(Excerpt from a dataset)
---

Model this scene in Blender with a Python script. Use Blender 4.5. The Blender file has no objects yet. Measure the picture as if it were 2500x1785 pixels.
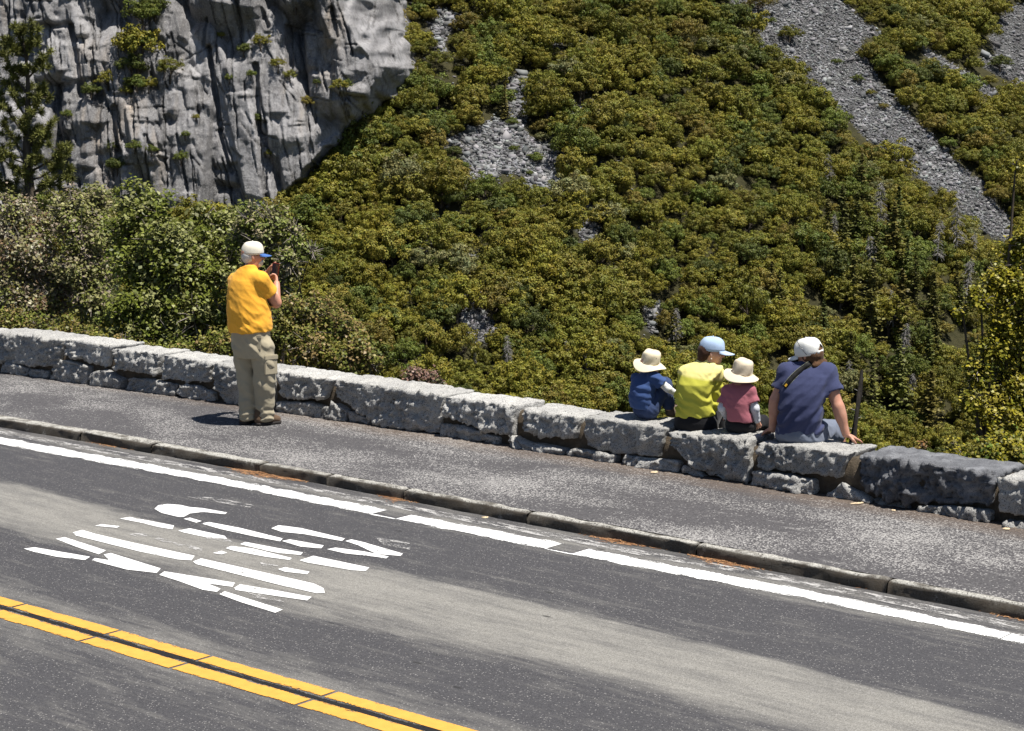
import bpy, bmesh, math, random
import numpy as np
from mathutils import Vector, Matrix, Euler

random.seed(7)
RNG = np.random.default_rng(11)
SC = bpy.context.scene
COL = SC.collection

# ------------------------------------------------------------------ camera
F_PX, CXP, CYP, CAM_H, HORIZON = 4500.0, 1250.0, 892.5, 3.1, 250.0
PITCH = math.atan((CYP - HORIZON) / F_PX)
cd = bpy.data.cameras.new('camera')
cam = bpy.data.objects.new('camera', cd)
COL.objects.link(cam)
cam.location = (0, 0, CAM_H)
cam.rotation_euler = (math.pi / 2 - PITCH, 0, 0)
cd.sensor_fit = 'HORIZONTAL'
cd.sensor_width = 36.0
cd.lens = F_PX / 2500.0 * 36.0
cd.clip_start = 0.1
cd.clip_end = 3000
SC.camera = cam

# ------------------------------------------------------------------ sky, sun, exposure
SUN_DIR = Vector((0.50, -0.33, 1.62)).normalized()      # towards the sun
SUN_EL = math.asin(SUN_DIR.z)
SUN_AZ = math.atan2(SUN_DIR.x, SUN_DIR.y)
world = bpy.data.worlds.new('World')
SC.world = world
world.use_nodes = True
wn = world.node_tree
bg = wn.nodes['Background']
sky = wn.nodes.new('ShaderNodeTexSky')
sky.sky_type = 'NISHITA'
sky.sun_disc = False
sky.sun_elevation = SUN_EL
sky.sun_rotation = SUN_AZ
sky.altitude = 1400
wn.links.new(sky.outputs[0], bg.inputs[0])
bg.inputs[1].default_value = 0.052
sl = bpy.data.lights.new('sun', 'SUN')
sl.energy = 5.0
sl.angle = math.radians(0.53)
sl.color = (1.0, 0.955, 0.88)
sun = bpy.data.objects.new('sun', sl)
COL.objects.link(sun)
sun.rotation_euler = (-SUN_DIR).to_track_quat('-Z', 'Y').to_euler()
SC.view_settings.view_transform = 'Standard'
SC.view_settings.look = 'None'
SC.view_settings.exposure = 0.72
SC.view_settings.gamma = 1.0
SC.view_settings.use_curve_mapping = False
SC.render.engine = 'CYCLES'
SC.cycles.max_bounces = 5
SC.cycles.diffuse_bounces = 2
SC.cycles.transparent_max_bounces = 8

# ------------------------------------------------------------------ pixel rays (source photograph 2500 x 1785)
_c, _s = math.cos(PITCH), math.sin(PITCH)
def ray(x, y):
    a = (x - CXP) / F_PX; b = (CYP - y) / F_PX
    return np.array([a, _c + b * _s, -_s + b * _c])
def on_z(x, y, z=0.0):
    r = ray(x, y); t = (z - CAM_H) / r[2]
    return np.array([r[0] * t, r[1] * t, z])
def on_y(x, y, Y):
    r = ray(x, y); t = Y / r[1]
    return np.array([r[0] * t, Y, CAM_H + r[2] * t])
def project(P):
    P = np.asarray(P, float)
    X = P[..., 0]; Y = P[..., 1]; Z = P[..., 2] - CAM_H
    d = Y * _c - Z * _s
    up = Y * _s + Z * _c
    return CXP + F_PX * X / d, CYP - F_PX * up / d

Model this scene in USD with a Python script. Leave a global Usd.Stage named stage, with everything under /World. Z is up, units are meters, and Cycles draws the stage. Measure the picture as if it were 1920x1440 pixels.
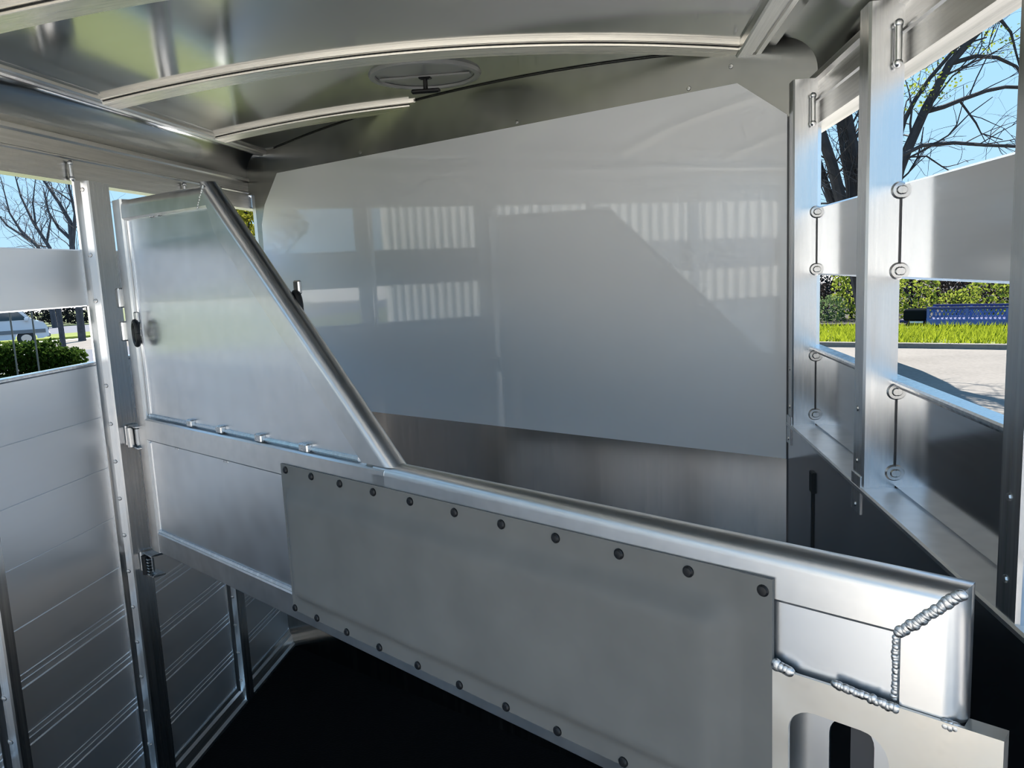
import math, random
import numpy as np, trimesh, manifold3d as m3, usdkit, meshkit
from pxr import Usd, UsdGeom, UsdLux, UsdShade, Sdf, Gf, Vt

stage = Usd.Stage.CreateInMemory()
UsdGeom.SetStageUpAxis(stage, UsdGeom.Tokens.z)
UsdGeom.SetStageMetersPerUnit(stage, 1.0)
UsdGeom.Xform.Define(stage, '/World')
UsdGeom.Scope.Define(stage, '/World/Looks')
V = np.array

# ------------------------------------------------------------------ camera, sky, sun, exposure
EYE = 1.69
YAW, PITCH, ROLL, FPX = -0.131709804, -0.143621324, -0.0469093378, 1483.50398
cam = UsdGeom.Camera.Define(stage, '/World/camera')
cam.CreateHorizontalApertureAttr(36.0)
cam.CreateVerticalApertureAttr(27.0)
cam.CreateFocalLengthAttr(36.0 * FPX / 1920)
cam.CreateClippingRangeAttr(Gf.Vec2f(0.02, 2000))
cam.CreateExposureAttr(0.95)
cy_, sy_, cp_, sp_ = math.cos(YAW), math.sin(YAW), math.cos(PITCH), math.sin(PITCH)
fwd = V([sy_ * cp_, cy_ * cp_, sp_]); rgt = V([cy_, -sy_, 0]); upv = np.cross(rgt, fwd)
cr_, sr_ = math.cos(ROLL), math.sin(ROLL)
R_, U_ = cr_ * rgt + sr_ * upv, cr_ * upv - sr_ * rgt
cam.AddTransformOp().Set(Gf.Matrix4d(*R_, 0, *U_, 0, *(-fwd), 0, 0, 0, EYE, 1))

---

The exercise » The lines from the top of the data above through the one holding "COL = SC.collection" are to be repeated exactly, and only those, with no pictures.

Full response »
Model this scene in Blender with a Python script. Use Blender 4.5. The Blender file has no objects yet. Measure the picture as if it were 2500x1785 pixels.
import bpy, bmesh, math, random
import numpy as np
from mathutils import Vector, Matrix, Euler

random.seed(7)
RNG = np.random.default_rng(11)
SC = bpy.context.scene
COL = SC.collection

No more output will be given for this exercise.